Lisbon City Council and direct awards of public works in Portugal

One of Portugal's top newspapers investigated the direct award of a €5.179.873,44 public works project by the Lisbon City Council to Teixeira Duarte, one of the largest construction companies in the country. The piece is an example of how direct award (negotiated procedure without competition or notice) is wrongly used and abused in the country. The contract covered works to repair/sustain the Miradouro de Sao Pedro de Alcantara, one of the many scenic viewpoints in the city which is alleged to be in risk of collapse.

The Council claims the urgency of the works required the contract to be awarded quickly, therefore justifying the need to award the contract directly and without competition. Needless to say, this is an exceptional use of direct award and the material justification is supposed to reflect such exceptionality. Herein lies part of the problem: that specific reason to use the direct award procedure does not appear to comply with the requirements for its use.

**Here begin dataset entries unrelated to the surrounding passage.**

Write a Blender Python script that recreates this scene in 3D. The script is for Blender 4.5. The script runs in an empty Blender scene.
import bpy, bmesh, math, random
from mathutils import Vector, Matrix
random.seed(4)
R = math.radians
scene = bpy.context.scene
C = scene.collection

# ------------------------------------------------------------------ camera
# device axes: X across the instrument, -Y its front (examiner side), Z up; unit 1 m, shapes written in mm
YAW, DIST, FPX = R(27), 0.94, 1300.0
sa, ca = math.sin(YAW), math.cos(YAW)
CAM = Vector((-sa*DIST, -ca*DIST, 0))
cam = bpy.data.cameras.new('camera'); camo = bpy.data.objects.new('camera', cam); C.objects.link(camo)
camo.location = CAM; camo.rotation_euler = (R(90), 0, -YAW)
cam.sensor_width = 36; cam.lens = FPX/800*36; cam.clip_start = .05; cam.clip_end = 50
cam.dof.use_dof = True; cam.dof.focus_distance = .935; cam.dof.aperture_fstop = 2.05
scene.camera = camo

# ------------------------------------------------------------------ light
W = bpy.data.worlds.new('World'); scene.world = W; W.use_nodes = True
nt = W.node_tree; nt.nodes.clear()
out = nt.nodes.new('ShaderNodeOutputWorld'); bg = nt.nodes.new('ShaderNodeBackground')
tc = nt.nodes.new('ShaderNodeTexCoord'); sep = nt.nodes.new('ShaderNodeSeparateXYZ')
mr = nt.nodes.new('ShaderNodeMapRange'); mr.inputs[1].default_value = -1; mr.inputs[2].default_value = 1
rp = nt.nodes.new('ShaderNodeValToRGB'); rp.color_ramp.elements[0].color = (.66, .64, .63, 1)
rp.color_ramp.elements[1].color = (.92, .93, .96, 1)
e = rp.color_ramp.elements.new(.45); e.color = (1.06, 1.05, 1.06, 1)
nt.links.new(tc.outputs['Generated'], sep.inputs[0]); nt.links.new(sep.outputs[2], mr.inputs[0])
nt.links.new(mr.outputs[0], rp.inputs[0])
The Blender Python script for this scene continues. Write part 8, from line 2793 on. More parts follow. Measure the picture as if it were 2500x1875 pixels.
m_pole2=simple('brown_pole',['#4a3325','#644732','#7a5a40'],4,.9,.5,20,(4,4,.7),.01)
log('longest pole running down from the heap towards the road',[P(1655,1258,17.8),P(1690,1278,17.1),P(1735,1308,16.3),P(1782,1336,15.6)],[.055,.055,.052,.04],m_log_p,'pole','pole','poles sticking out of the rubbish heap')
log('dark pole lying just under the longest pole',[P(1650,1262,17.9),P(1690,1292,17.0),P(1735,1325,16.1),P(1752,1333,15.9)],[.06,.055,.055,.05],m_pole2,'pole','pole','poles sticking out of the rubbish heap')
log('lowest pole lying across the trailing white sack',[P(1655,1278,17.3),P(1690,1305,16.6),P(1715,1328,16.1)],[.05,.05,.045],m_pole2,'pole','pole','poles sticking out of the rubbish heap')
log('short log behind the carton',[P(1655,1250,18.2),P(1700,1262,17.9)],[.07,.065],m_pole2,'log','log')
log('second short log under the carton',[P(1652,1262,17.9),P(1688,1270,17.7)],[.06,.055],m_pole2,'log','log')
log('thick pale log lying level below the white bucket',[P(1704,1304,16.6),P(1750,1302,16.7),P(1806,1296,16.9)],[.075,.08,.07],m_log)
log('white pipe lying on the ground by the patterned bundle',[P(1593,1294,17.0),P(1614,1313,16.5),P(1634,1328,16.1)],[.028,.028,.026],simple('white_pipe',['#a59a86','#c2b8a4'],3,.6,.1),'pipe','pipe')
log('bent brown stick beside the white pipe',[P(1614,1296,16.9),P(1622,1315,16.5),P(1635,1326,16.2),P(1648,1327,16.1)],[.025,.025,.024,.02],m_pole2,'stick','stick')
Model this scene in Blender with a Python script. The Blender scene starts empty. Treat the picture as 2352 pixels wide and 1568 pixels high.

The Miradouro de Sao Pedro de Alcantara has been monitored since 2006, with a detailed study carried out in 2016 so there is no factor external to the Council justifying the use of the direct award procedure. In other words, if it became urgent to repair the Miradouro its because the Council did not act as quickly as it should and created itself the situation of urgency (i.e., an internal reason for the urgency). By itself, this amounts to poor management at the very least, since the detailed report was handed to the Council in December 2016 and the decision to award the contract directly taken in May, on the same date another company was commissioned to prepare the works project. And surely by coincidence it is the same exact consultancy which produced the 2016 report. The works contract itself was signed only on July 4th, again raising the question of what 'urgent' really means in the context of this contract.

But it gets worse. It appears the National Civil Engineering Lab produced an opinion sustaining that the intervention was not urgent, contradicting the consultants' view from 2016.

Without seeing the actual decision and the arguments produced by the Council, I frankly cannot accept at face value that it was a clear cut case of urgency which would justify the use of this 'exceptional' approach to procurement.

There is, unfortunately even more to this case. According to the newspaper piece, it seems the works contract covers not only the repairs on the wall (i.e., the 'urgent' bit) but also the works at the surface. Using the contract available on BASE.gov.pt it is impossible to confirm this information. However, if true those works (~€1,000,000) were not strictly needed and therefore not urgent at all. They could (and should) have been subject to the regular public procurement rules in the country.

One final note for the value of contract: €5.179.873,44. The current EU financial thresholds for public works are €5.225.000 and until January 2016 they were €5.186.000. There* is a growing body of evidence that contracts valued close to the thresholds are more likely to have been manipulated and are associated with corruption risks.

PS: I will be publishing soon a paper about the excessive use of direct award in Portugal. Will link it here when it happens.